### RECORDS FOR THIS EXERCISE
▶

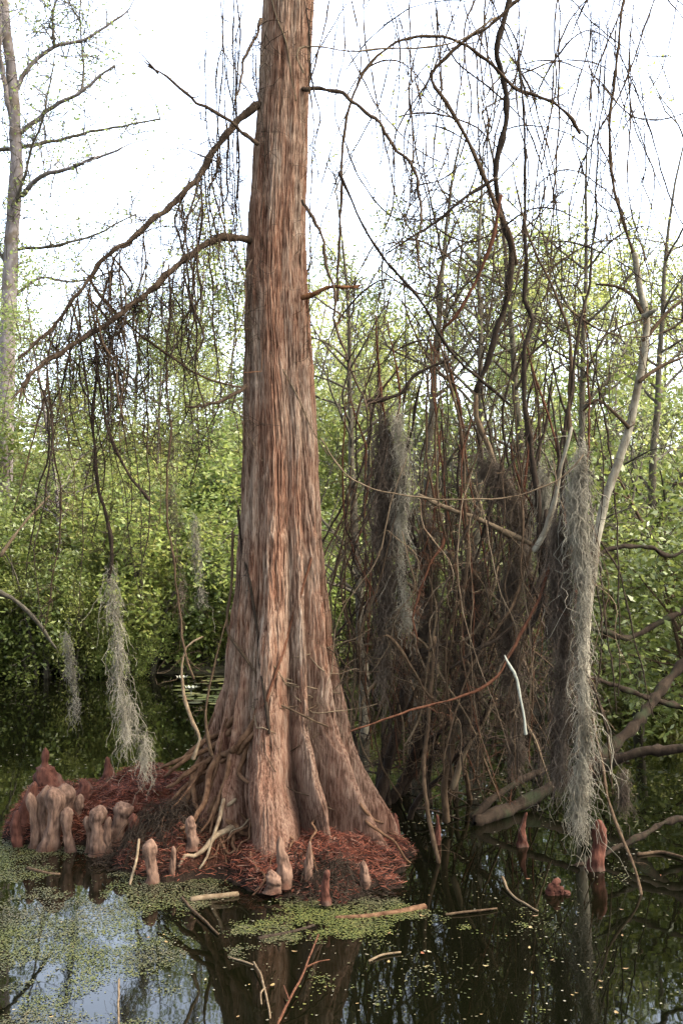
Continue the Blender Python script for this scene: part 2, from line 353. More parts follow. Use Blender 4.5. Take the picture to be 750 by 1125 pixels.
def trace(pts, Y0, Y1, step=.05, amp=.006, wl=.3, rng=R):
    n = len(pts); return wiggle(spline([P(x, y, Y0 + (Y1 - Y0) * t) for (x, y), t in zip(pts, np.linspace(0, 1, n))], step), amp, rng, wl)
def px(r, Y): return r / 2 / F * Y
def twigs(mb, path, n, L, r, rng, down=.3, sub=2, t0=.05):
    """small side twigs along a path"""
    if n <= 0: return np.zeros((0, 3))
    idx = rng.randint(int(len(path) * t0), len(path), n); K = 6
    p = path[idx]; d = nrm(rng.normal(size=(n, 3)) * [1, 1, .8] - [0, 0, down]); ln = L * rng.uniform(.35, 1.3, n)
    pts = [p]
    for q in range(1, K):
        d = nrm(d + rng.normal(size=(n, 3)) * .28 - [0, 0, down * .15]); pts.append(pts[-1] + d * (ln / (K - 1))[:, None])
    PT = np.stack(pts, 1); mb.tubes(PT, np.linspace(1, .35, K)[None] * (r * rng.uniform(.7, 1.3, n))[:, None], 3)
    if sub:
        m = n * sub; bi = rng.randint(0, n, m); kk = rng.randint(1, K, m); p = PT[bi, kk]; d = nrm(rng.normal(size=(m, 3)) - [0, 0, down]); l2 = ln[bi] * rng.uniform(.2, .6, m)
        P3 = np.stack([p, p + d * (l2 * .5)[:, None], p + nrm(d + rng.normal(size=(m, 3)) * .35) * l2[:, None]], 1)
        mb.tubes(P3, np.tile(np.array([.7, .55, .35]) * r, (m, 1)), 3)
        return np.vstack([PT.reshape(-1, 3), P3.reshape(-1, 3)])
    return PT.reshape(-1, 3)

LIMBS = [  # name-label, width0, width1, depth0, depth1, points, twigs
    ('long dark limb drooping to the upper left', 9, 3, 7.25, 6.6, [(290, 112), (265, 130), (246, 150), (222, 188), (205, 210), (175, 236), (145, 262), (120, 280), (100, 303), (66, 350), (40, 378), (22, 392)], 26),
    ('thick limb with a splintered end reaching left', 8, 5, 7.2, 6.5, [(276, 263), (255, 261), (238, 263), (207, 281), (180, 306), (155, 327), (130, 347), (95, 370), (62, 390), (45, 402), (25, 424)], 16),
    ('short broken stub pointing up left', 5, 2.5, 7.1, 6.9, [(285, 160), (262, 140), (245, 130), (215, 110), (190, 92), (173, 76)], 4),
    ('slim limb arching to the right', 5, 2, 7.2, 7.0, [(333, 97), (352, 97), (375, 104), (400, 120), (430, 155), (455, 190), (461, 215), (460, 262), (458, 300)], 14),
    ('short reddish stub on the right', 6, 3.5, 7.1, 7.0, [(330, 326), (345, 322), (362, 317), (382, 316)], 3),
    ('thin twig hanging down the right side', 4, 2, 7.0, 6.9, [(331, 220), (348, 246), (358, 285), (366, 320), (372, 370), (392, 420), (402, 450)], 12),
    ('dark twig low on the left', 5, 2.5, 7.1, 6.9, [(270, 424), (255, 436), (235, 442), (205, 449)], 5),
    ('small hooked twig near the top', 4, 2, 7.1, 6.9, [(288, 20), (278, 45), (266, 75), (260, 110)], 8),
]
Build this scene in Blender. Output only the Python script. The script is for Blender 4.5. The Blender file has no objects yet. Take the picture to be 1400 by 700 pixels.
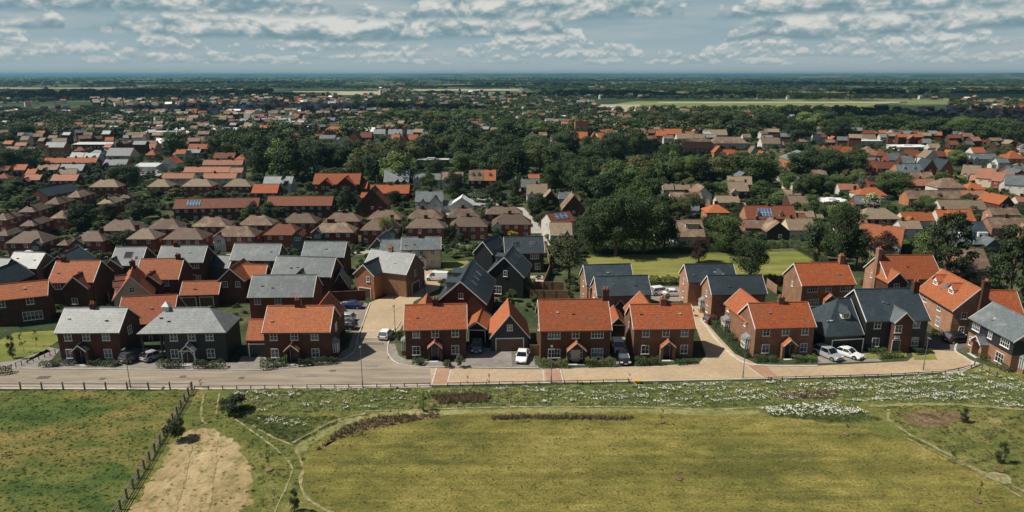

◀

### PROBLEM DESCRIPTION
In the copy, include no pictures; restate the listing above exactly.

### SOLUTION FOR THIS EXERCISE
Continue the Blender Python script for this scene: part 2, from line 353. More parts follow. Use Blender 4.5. Take the picture to be 750 by 1125 pixels.
def trace(pts, Y0, Y1, step=.05, amp=.006, wl=.3, rng=R):
    n = len(pts); return wiggle(spline([P(x, y, Y0 + (Y1 - Y0) * t) for (x, y), t in zip(pts, np.linspace(0, 1, n))], step), amp, rng, wl)
def px(r, Y): return r / 2 / F * Y
def twigs(mb, path, n, L, r, rng, down=.3, sub=2, t0=.05):
    """small side twigs along a path"""
    if n <= 0: return np.zeros((0, 3))
    idx = rng.randint(int(len(path) * t0), len(path), n); K = 6
    p = path[idx]; d = nrm(rng.normal(size=(n, 3)) * [1, 1, .8] - [0, 0, down]); ln = L * rng.uniform(.35, 1.3, n)
    pts = [p]
    for q in range(1, K):
        d = nrm(d + rng.normal(size=(n, 3)) * .28 - [0, 0, down * .15]); pts.append(pts[-1] + d * (ln / (K - 1))[:, None])
    PT = np.stack(pts, 1); mb.tubes(PT, np.linspace(1, .35, K)[None] * (r * rng.uniform(.7, 1.3, n))[:, None], 3)
    if sub:
        m = n * sub; bi = rng.randint(0, n, m); kk = rng.randint(1, K, m); p = PT[bi, kk]; d = nrm(rng.normal(size=(m, 3)) - [0, 0, down]); l2 = ln[bi] * rng.uniform(.2, .6, m)
        P3 = np.stack([p, p + d * (l2 * .5)[:, None], p + nrm(d + rng.normal(size=(m, 3)) * .35) * l2[:, None]], 1)
        mb.tubes(P3, np.tile(np.array([.7, .55, .35]) * r, (m, 1)), 3)
        return np.vstack([PT.reshape(-1, 3), P3.reshape(-1, 3)])
    return PT.reshape(-1, 3)

LIMBS = [  # name-label, width0, width1, depth0, depth1, points, twigs
    ('long dark limb drooping to the upper left', 9, 3, 7.25, 6.6, [(290, 112), (265, 130), (246, 150), (222, 188), (205, 210), (175, 236), (145, 262), (120, 280), (100, 303), (66, 350), (40, 378), (22, 392)], 26),
    ('thick limb with a splintered end reaching left', 8, 5, 7.2, 6.5, [(276, 263), (255, 261), (238, 263), (207, 281), (180, 306), (155, 327), (130, 347), (95, 370), (62, 390), (45, 402), (25, 424)], 16),
    ('short broken stub pointing up left', 5, 2.5, 7.1, 6.9, [(285, 160), (262, 140), (245, 130), (215, 110), (190, 92), (173, 76)], 4),
    ('slim limb arching to the right', 5, 2, 7.2, 7.0, [(333, 97), (352, 97), (375, 104), (400, 120), (430, 155), (455, 190), (461, 215), (460, 262), (458, 300)], 14),
    ('short reddish stub on the right', 6, 3.5, 7.1, 7.0, [(330, 326), (345, 322), (362, 317), (382, 316)], 3),
    ('thin twig hanging down the right side', 4, 2, 7.0, 6.9, [(331, 220), (348, 246), (358, 285), (366, 320), (372, 370), (392, 420), (402, 450)], 12),
    ('dark twig low on the left', 5, 2.5, 7.1, 6.9, [(270, 424), (255, 436), (235, 442), (205, 449)], 5),
    ('small hooked twig near the top', 4, 2, 7.1, 6.9, [(288, 20), (278, 45), (266, 75), (260, 110)], 8),
]
Build this scene in Blender. Output only the Python script. The script is for Blender 4.5. The Blender file has no objects yet. Take the picture to be 1400 by 700 pixels.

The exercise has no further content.